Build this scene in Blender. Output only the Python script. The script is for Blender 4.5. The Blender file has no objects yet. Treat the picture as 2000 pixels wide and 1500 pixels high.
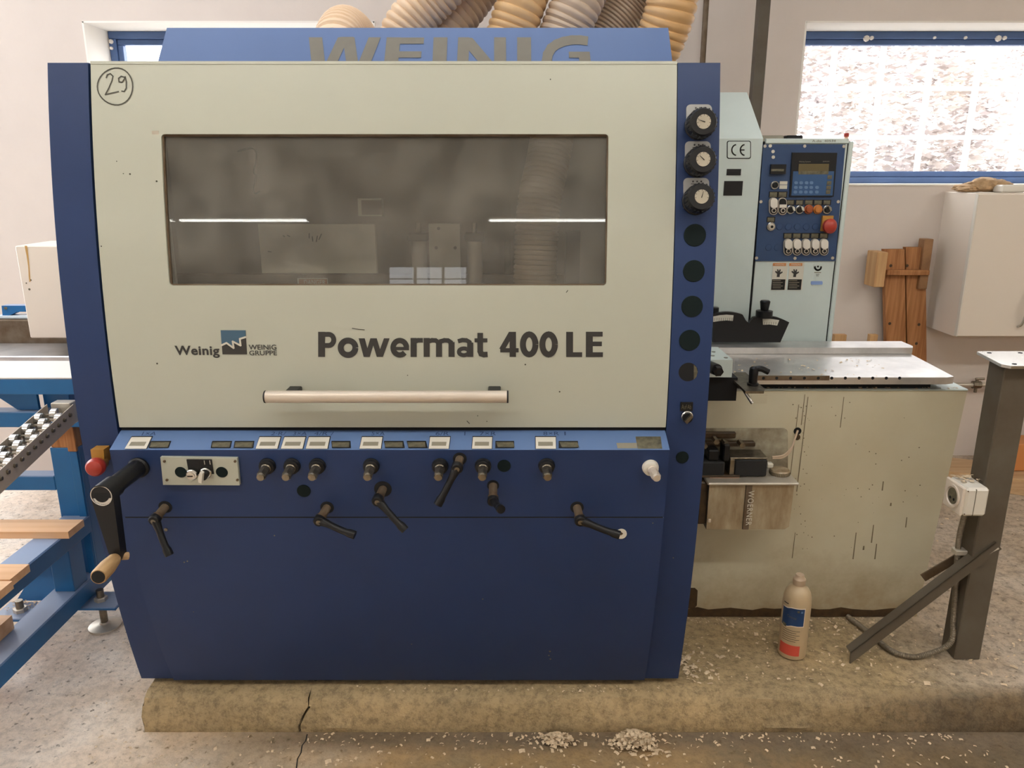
import bpy, bmesh, math, random
from mathutils import Vector, Matrix, noise
R = random.Random(7)
S = bpy.context.scene
COL = S.collection
PI = math.pi
TH = math.radians(15.3); FP = 1500.0; EYE = Vector((0.0, 0.0, 1.55))
# ------------------------------------------------ camera
cd = bpy.data.cameras.new('camera'); cd.sensor_width = 36.0; cd.lens = 27.0; cd.clip_start = 0.05; cd.clip_end = 100
cam = bpy.data.objects.new('camera', cd); COL.objects.link(cam)
cam.location = EYE; cam.rotation_euler = (PI/2 - TH, 0, 0); S.camera = cam
# ------------------------------------------------ world, exposure
S.view_settings.view_transform = 'Standard'; S.view_settings.look = 'None'
S.view_settings.exposure = 0.0; S.view_settings.gamma = 1.0; S.view_settings.use_curve_mapping = False
W = bpy.data.worlds.new('overcast_sky'); S.world = W; W.use_nodes = True
bg = W.node_tree.nodes['Background']; bg.inputs[0].default_value = (0.96, 0.975, 1.0, 1); bg.inputs[1].default_value = 7.7
S.cycles.use_denoising = True
S.cycles.max_bounces = 8; S.cycles.diffuse_bounces = 5; S.cycles.glossy_bounces = 4; S.cycles.transparent_max_bounces = 12
S.cycles.sample_clamp_indirect = 6.0; S.cycles.caustics_reflective = False; S.cycles.caustics_refractive = False
LAMP = 38.0          # radiance of the fluorescent tubes
# daylight portals at the windows (guide sampling only)
def portal(x, y, z, sx, sz, rz):
    l = bpy.data.lights.new('window_portal', 'AREA'); l.shape = 'RECTANGLE'; l.size = sx; l.size_y = sz
    l.cycles.is_portal = True
    o = bpy.data.objects.new('window_portal', l); COL.objects.link(o)
    o.location = (x, y, z); o.rotation_euler = (PI/2, 0, rz)
def roofportal(x, y, z, sx, sy):
    l = bpy.data.lights.new('window_portal', 'AREA'); l.shape = 'RECTANGLE'; l.size = sx; l.size_y = sy
    l.cycles.is_portal = True
    o = bpy.data.objects.new('window_portal', l); COL.objects.link(o); o.location = (x, y, z)
roofportal(-1.4, 2.5, 3.5, 4.6, 1.1)
portal(-4.0, 4.2, 1.5, 2.5, 2.9, PI)
portal(-5.72, 2.2, 1.9, 2.8, 2.0, -PI/2)
portal(-1.3, 4.12, 1.86, 1.36, .76, PI); portal(2.17, 4.12, 1.86, 1.7, .76, PI)

# ------------------------------------------------ helpers
def lin(r, g, b):
    f = lambda c: (c/255/12.92) if c/255 <= .04045 else ((c/255+.055)/1.055)**2.4
    return (f(r), f(g), f(b), 1)
def ray(px, py):
    a = (px-1000)/FP; b = (750-py)/FP
    return Vector((a, math.cos(TH)+b*math.sin(TH), -math.sin(TH)+b*math.cos(TH)))
def onY(px, py, Y):
    d = ray(px, py); return EYE + d*(Y/d.y)
def onZ(px, py, z):
    d = ray(px, py); return EYE + d*((z-EYE.z)/d.z)
def hit(px, py, F):
    d = ray(px, py); t = 1.9
    for _ in range(30):
        t = F(EYE.z + d.z*t)/d.y
    return EYE + d*t
def mm(px, py, F):                       # metres per pixel at that surface point
    d = ray(px, py); p = hit(px, py, F)
    return (p.y/d.y)/FP
def flat(Y): return lambda z: Y
def nrm(F, z):
    s = (F(z+.004)-F(z-.004))/.008
    return Vector((0, -1, s)).normalized()

_org = {}
def empty(name, loc, label=None, cat=None, group=None):
    o = bpy.data.objects.new(name, None); COL.objects.link(o); o.location = loc; o.empty_display_size = .1
    _org[o.name] = Vector(loc)
    tag(o, label, cat, group); return o
def tag(o, label=None, cat=None, group=None, kind=None):
    if label: o['label'] = label
    if cat: o['category'] = cat
    if group: o['group'] = group
    if kind: o['kind'] = kind
    return o
def obj(name, bm, mat, parent=None, label=None, cat=None, group=None, kind=None, smooth=True, ang=35):
    bmesh.ops.recalc_face_normals(bm, faces=bm.faces[:])
    vs = bm.verts
    lo = Vector((min(v.co.x for v in vs), min(v.co.y for v in vs), min(v.co.z for v in vs)))
    hi = Vector((max(v.co.x for v in vs), max(v.co.y for v in vs), max(v.co.z for v in vs)))
    c = (lo+hi)/2
    for v in vs: v.co -= c
    me = bpy.data.meshes.new(name); bm.to_mesh(me); bm.free()
    if smooth:
        for p in me.polygons: p.use_smooth = True
        me.set_sharp_from_angle(angle=math.radians(ang))
    for m in (mat if isinstance(mat, (list, tuple)) else [mat]): me.materials.append(m)
    o = bpy.data.objects.new(name, me); COL.objects.link(o)
    if parent is not None:
        o.parent = parent; o.location = c - _org[parent.name]
    else: o.location = c
    _org[o.name] = c
    return tag(o, label, cat, group, kind)
def B(): return bmesh.new()
def box(bm, x0, x1, y0, y1, z0, z1, bev=0, seg=1, rot=None):
    r = bmesh.ops.create_cube(bm, size=1)
    vs = r['verts']
    bmesh.ops.scale(bm, vec=(x1-x0, y1-y0, z1-z0), verts=vs)
    if rot is not None: bmesh.ops.rotate(bm, cent=(0,0,0), matrix=rot, verts=vs)
    bmesh.ops.translate(bm, vec=((x0+x1)/2, (y0+y1)/2, (z0+z1)/2), verts=vs)
    if bev:
        es = list({e for v in vs for e in v.link_edges})
        bmesh.ops.bevel(bm, geom=es, offset=bev, segments=seg, affect='EDGES', profile=.5)
    return bm
def mkbox(name, x0, x1, y0, y1, z0, z1, mat, parent=None, bev=.002, **k):
    return obj(name, box(B(), x0, x1, y0, y1, z0, z1, bev), mat, parent, **k)
def frame_of(d):
    d = d.normalized(); a = Vector((0,0,1)) if abs(d.z) < .9 else Vector((1,0,0))
    u = d.cross(a).normalized(); v = d.cross(u).normalized(); return u, v
def rings(bm, cs, n, caps=True, rot=0):
    """cs: list of (centre, u, v, ru, rv)"""
    L = []
    for c, u, v, ru, rv in cs:
        L.append([bm.verts.new(c + u*(ru*math.cos(2*PI*i/n+rot)) + v*(rv*math.sin(2*PI*i/n+rot))) for i in range(n)])
    for a, b in zip(L, L[1:]):
        for i in range(n):
            j = (i+1) % n
            bm.faces.new((a[i], a[j], b[j], b[i]))
    if caps: bm.faces.new(L[0]); bm.faces.new(L[-1][::-1])
    return bm
def cyl(bm, p0, p1, r0, r1=None, n=20, rot=0, bev=0):
    p0, p1 = Vector(p0), Vector(p1); r1 = r0 if r1 is None else r1
    u, v = frame_of(p1-p0); d = (p1-p0).normalized()
    cs = [(p0, u, v, r0, r0)]
    if bev: cs += [(p1-d*bev, u, v, r1, r1), (p1, u, v, r1-bev, r1-bev)]
    else: cs += [(p1, u, v, r1, r1)]
    return rings(bm, cs, n, True, rot)
def lathe(bm, p, d, prof, n=24):
    """prof: list of (along, radius) from p in direction d"""
    d = Vector(d).normalized(); u, v = frame_of(d)
    return rings(bm, [(Vector(p)+d*a, u, v, max(r, 1e-4), max(r, 1e-4)) for a, r in prof], n)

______

_DIRECTION_
Exclude the images and reproduce the remaining data exactly.

_SOLUTION TO THIS EXERCISE_
Build this scene in Blender. Output only the Python script. The script is for Blender 4.5. The Blender file has no objects yet. Treat the picture as 2000 pixels wide and 1500 pixels high.
import bpy, bmesh, math, random
from mathutils import Vector, Matrix, noise
R = random.Random(7)
S = bpy.context.scene
COL = S.collection
PI = math.pi
TH = math.radians(15.3); FP = 1500.0; EYE = Vector((0.0, 0.0, 1.55))
# ------------------------------------------------ camera
cd = bpy.data.cameras.new('camera'); cd.sensor_width = 36.0; cd.lens = 27.0; cd.clip_start = 0.05; cd.clip_end = 100
cam = bpy.data.objects.new('camera', cd); COL.objects.link(cam)
cam.location = EYE; cam.rotation_euler = (PI/2 - TH, 0, 0); S.camera = cam
# ------------------------------------------------ world, exposure
S.view_settings.view_transform = 'Standard'; S.view_settings.look = 'None'
S.view_settings.exposure = 0.0; S.view_settings.gamma = 1.0; S.view_settings.use_curve_mapping = False
W = bpy.data.worlds.new('overcast_sky'); S.world = W; W.use_nodes = True
bg = W.node_tree.nodes['Background']; bg.inputs[0].default_value = (0.96, 0.975, 1.0, 1); bg.inputs[1].default_value = 7.7
S.cycles.use_denoising = True
S.cycles.max_bounces = 8; S.cycles.diffuse_bounces = 5; S.cycles.glossy_bounces = 4; S.cycles.transparent_max_bounces = 12
S.cycles.sample_clamp_indirect = 6.0; S.cycles.caustics_reflective = False; S.cycles.caustics_refractive = False
LAMP = 38.0          # radiance of the fluorescent tubes
# daylight portals at the windows (guide sampling only)
def portal(x, y, z, sx, sz, rz):
    l = bpy.data.lights.new('window_portal', 'AREA'); l.shape = 'RECTANGLE'; l.size = sx; l.size_y = sz
    l.cycles.is_portal = True
    o = bpy.data.objects.new('window_portal', l); COL.objects.link(o)
    o.location = (x, y, z); o.rotation_euler = (PI/2, 0, rz)
def roofportal(x, y, z, sx, sy):
    l = bpy.data.lights.new('window_portal', 'AREA'); l.shape = 'RECTANGLE'; l.size = sx; l.size_y = sy
    l.cycles.is_portal = True
    o = bpy.data.objects.new('window_portal', l); COL.objects.link(o); o.location = (x, y, z)
roofportal(-1.4, 2.5, 3.5, 4.6, 1.1)
portal(-4.0, 4.2, 1.5, 2.5, 2.9, PI)
portal(-5.72, 2.2, 1.9, 2.8, 2.0, -PI/2)
portal(-1.3, 4.12, 1.86, 1.36, .76, PI); portal(2.17, 4.12, 1.86, 1.7, .76, PI)

# ------------------------------------------------ helpers
def lin(r, g, b):
    f = lambda c: (c/255/12.92) if c/255 <= .04045 else ((c/255+.055)/1.055)**2.4
    return (f(r), f(g), f(b), 1)
def ray(px, py):
    a = (px-1000)/FP; b = (750-py)/FP
    return Vector((a, math.cos(TH)+b*math.sin(TH), -math.sin(TH)+b*math.cos(TH)))
def onY(px, py, Y):
    d = ray(px, py); return EYE + d*(Y/d.y)
def onZ(px, py, z):
    d = ray(px, py); return EYE + d*((z-EYE.z)/d.z)
def hit(px, py, F):
    d = ray(px, py); t = 1.9
    for _ in range(30):
        t = F(EYE.z + d.z*t)/d.y
    return EYE + d*t
def mm(px, py, F):                       # metres per pixel at that surface point
    d = ray(px, py); p = hit(px, py, F)
    return (p.y/d.y)/FP
def flat(Y): return lambda z: Y
def nrm(F, z):
    s = (F(z+.004)-F(z-.004))/.008
    return Vector((0, -1, s)).normalized()

_org = {}
def empty(name, loc, label=None, cat=None, group=None):
    o = bpy.data.objects.new(name, None); COL.objects.link(o); o.location = loc; o.empty_display_size = .1
    _org[o.name] = Vector(loc)
    tag(o, label, cat, group); return o
def tag(o, label=None, cat=None, group=None, kind=None):
    if label: o['label'] = label
    if cat: o['category'] = cat
    if group: o['group'] = group
    if kind: o['kind'] = kind
    return o
def obj(name, bm, mat, parent=None, label=None, cat=None, group=None, kind=None, smooth=True, ang=35):
    bmesh.ops.recalc_face_normals(bm, faces=bm.faces[:])
    vs = bm.verts
    lo = Vector((min(v.co.x for v in vs), min(v.co.y for v in vs), min(v.co.z for v in vs)))
    hi = Vector((max(v.co.x for v in vs), max(v.co.y for v in vs), max(v.co.z for v in vs)))
    c = (lo+hi)/2
    for v in vs: v.co -= c
    me = bpy.data.meshes.new(name); bm.to_mesh(me); bm.free()
    if smooth:
        for p in me.polygons: p.use_smooth = True
        me.set_sharp_from_angle(angle=math.radians(ang))
    for m in (mat if isinstance(mat, (list, tuple)) else [mat]): me.materials.append(m)
    o = bpy.data.objects.new(name, me); COL.objects.link(o)
    if parent is not None:
        o.parent = parent; o.location = c - _org[parent.name]
    else: o.location = c
    _org[o.name] = c
    return tag(o, label, cat, group, kind)
def B(): return bmesh.new()
def box(bm, x0, x1, y0, y1, z0, z1, bev=0, seg=1, rot=None):
    r = bmesh.ops.create_cube(bm, size=1)
    vs = r['verts']
    bmesh.ops.scale(bm, vec=(x1-x0, y1-y0, z1-z0), verts=vs)
    if rot is not None: bmesh.ops.rotate(bm, cent=(0,0,0), matrix=rot, verts=vs)
    bmesh.ops.translate(bm, vec=((x0+x1)/2, (y0+y1)/2, (z0+z1)/2), verts=vs)
    if bev:
        es = list({e for v in vs for e in v.link_edges})
        bmesh.ops.bevel(bm, geom=es, offset=bev, segments=seg, affect='EDGES', profile=.5)
    return bm
def mkbox(name, x0, x1, y0, y1, z0, z1, mat, parent=None, bev=.002, **k):
    return obj(name, box(B(), x0, x1, y0, y1, z0, z1, bev), mat, parent, **k)
def frame_of(d):
    d = d.normalized(); a = Vector((0,0,1)) if abs(d.z) < .9 else Vector((1,0,0))
    u = d.cross(a).normalized(); v = d.cross(u).normalized(); return u, v
def rings(bm, cs, n, caps=True, rot=0):
    """cs: list of (centre, u, v, ru, rv)"""
    L = []
    for c, u, v, ru, rv in cs:
        L.append([bm.verts.new(c + u*(ru*math.cos(2*PI*i/n+rot)) + v*(rv*math.sin(2*PI*i/n+rot))) for i in range(n)])
    for a, b in zip(L, L[1:]):
        for i in range(n):
            j = (i+1) % n
            bm.faces.new((a[i], a[j], b[j], b[i]))
    if caps: bm.faces.new(L[0]); bm.faces.new(L[-1][::-1])
    return bm
def cyl(bm, p0, p1, r0, r1=None, n=20, rot=0, bev=0):
    p0, p1 = Vector(p0), Vector(p1); r1 = r0 if r1 is None else r1
    u, v = frame_of(p1-p0); d = (p1-p0).normalized()
    cs = [(p0, u, v, r0, r0)]
    if bev: cs += [(p1-d*bev, u, v, r1, r1), (p1, u, v, r1-bev, r1-bev)]
    else: cs += [(p1, u, v, r1, r1)]
    return rings(bm, cs, n, True, rot)
def lathe(bm, p, d, prof, n=24):
    """prof: list of (along, radius) from p in direction d"""
    d = Vector(d).normalized(); u, v = frame_of(d)
    return rings(bm, [(Vector(p)+d*a, u, v, max(r, 1e-4), max(r, 1e-4)) for a, r in prof], n)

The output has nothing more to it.